Granite County Montana Gold Production

FLINT CREEK DISTRICT
Most of the mines of the Flint Creek (Philipsburg) district, which includes the Red Lion camp, are in a 3-square-mile area just east of Philipsburg. This district is the largest lode-gold producer in Granite County even though gold accounts for only 10 percent of the value of the ore. Silver forms the remaining 90 percent. Some lead, copper, and zinc have been produced but they are of no great economic importance. From 1950 through 1959 the Algonquin mine produced large tonnages of manganese ore, which yielded gold as a byproduct. The principal mines of the district are the Granite, Bimetallic, and Hope mines.

Ore was discovered at the Hope mine in December 1864, and lodes were soon located in many other places in the district and in the adjacent region (Emmons and Calkins, 1913, p. 191-193). The town of Philipsburg, just south of the Hope mine, was founded in 1867.

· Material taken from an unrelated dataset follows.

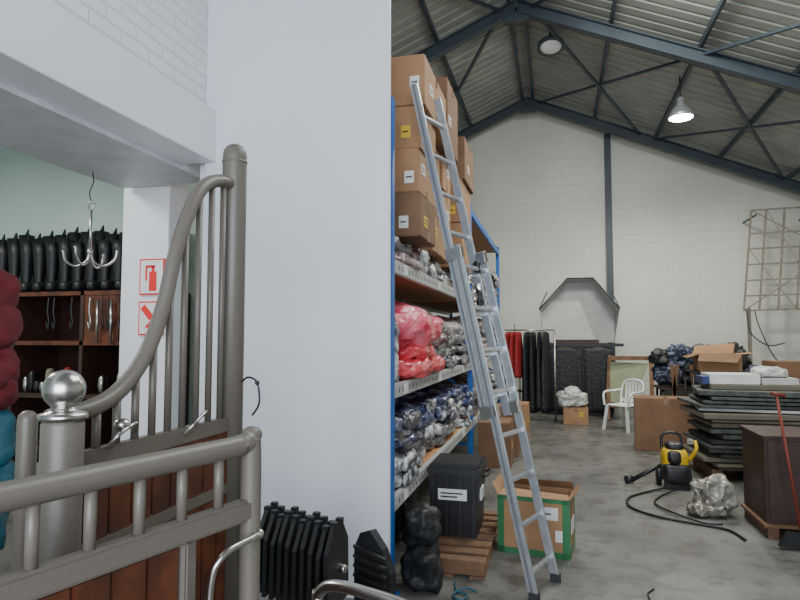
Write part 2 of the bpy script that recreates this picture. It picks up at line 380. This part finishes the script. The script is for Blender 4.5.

The Granite Mountain mine, the most productive in the Flint Creek district, was located in 1872. From 1875 to 1892 it yielded about $20 million in silver and gold and for a time was the most productive silver mine in the United States (Emmons and Calkins, 1913, p. 202-203). The Bimetallic mine, on the same ore shoot as the Granite Mountain, began operations in about 1882. Because of the fall in the price of silver, the mine was shut down in 1893 and was consolidated with the Granite mine in 1898 under the name of the Granite-Bimetallic Consolidated Mining Co. From 1898 to 1904 these mines produced silver ore valued at about $1 million a year, but in August 1905 they were again shut down because of the low price of silver and decreasing grade of the ore. In 1906 the mine was opened to leasers. With the exception of the depression years, 1930-32, the Flint Creek district maintained a substantial annual production through 1945, when activity slackened. From 1946 through 1956 only a small amount of gold was mined. No activity was reported from 1957 through 1959.

Early mining operations in the district were very expensive because of the remoteness of supply points. Milling costs were especially high; for example, salt, which was used in large quantities in silver mills, had to be transported from Utah and cost $120 a ton at Philipsburg in 1871. In 1883 the Northern Pacific Railway was completed through Drummond, only 30 miles from Philipsburg. A railroad from Drummond to Philipsburg was completed in 1887 (Emmons and Calkins, 1913, p. 192), and low-cost shipment of ore to smelters at Helena, Anaconda, and Great Falls was made possible. Some ore, however, was still treated in silver mills near the mines.

The gold production of the Flint Creek district before 1904 was estimated by Emmons and Calkins (1913, p. 201, 203) to be worth about $3,200,000, or about 155,000 ounces. Total production through 1959 was about 260,000 ounces.

The rocks exposed in the mineralized area east of Philipsburg comprise the upper part of the Spokane Formation of Precambrian (Algonkian) age and sedimentary rocks of Paleozoic age. These rocks are intruded by granite and granite porphyry of Cretaceous or Tertiary age and are folded and cut by numerous faults of small displacement (Emmons and Calkins, 1913, p. 28-126; 201).

The precious-metal deposits consist of silver-bearing veins in granite and in sedimentary rocks and silver-bearing replacement deposits in calcareous sedimentary rocks (Emmons and Calkins, 1913, p. 201-219). The Granite-Bimetallic lode, which produced the bulk of the ore in the district, is in the granite. This lode consists of pyrite, arsenopyrite, stibnite, tetrahedrite, tennantite, galena, sphalerite, and small amounts of pyrargyrite, proustite, realgar, and orpiment in a gangue of quartz, rhodochrosite, and calcite. This ore contained 20 to 30 ounces of silver per ton and from $1.50 to $3.00 worth of gold per ton. Much of the ore was enriched and secondary cracks are filled with pyrargyrite (ruby silver), argentite, and tetrahedrite (gray copper) and, locally, sphalerite and chalcopyrite. The secondary ore carried from 50 to 1,000 ounces of silver per ton and from $4.00 to $8.00 worth of gold per ton.

The replacement ore, which has been exploited chiefly in the Hope mine, consists of quartz, calcite, fluorite, barite, and rhodochrosite, and the ore minerals are argentite, chalcocite, and argentiferous tetrahedrite. Pyrite and galena are rare, because much of the ore was oxidized. There is almost no gold in this type of ore (Emmons and Calkins, 1913, p. 163).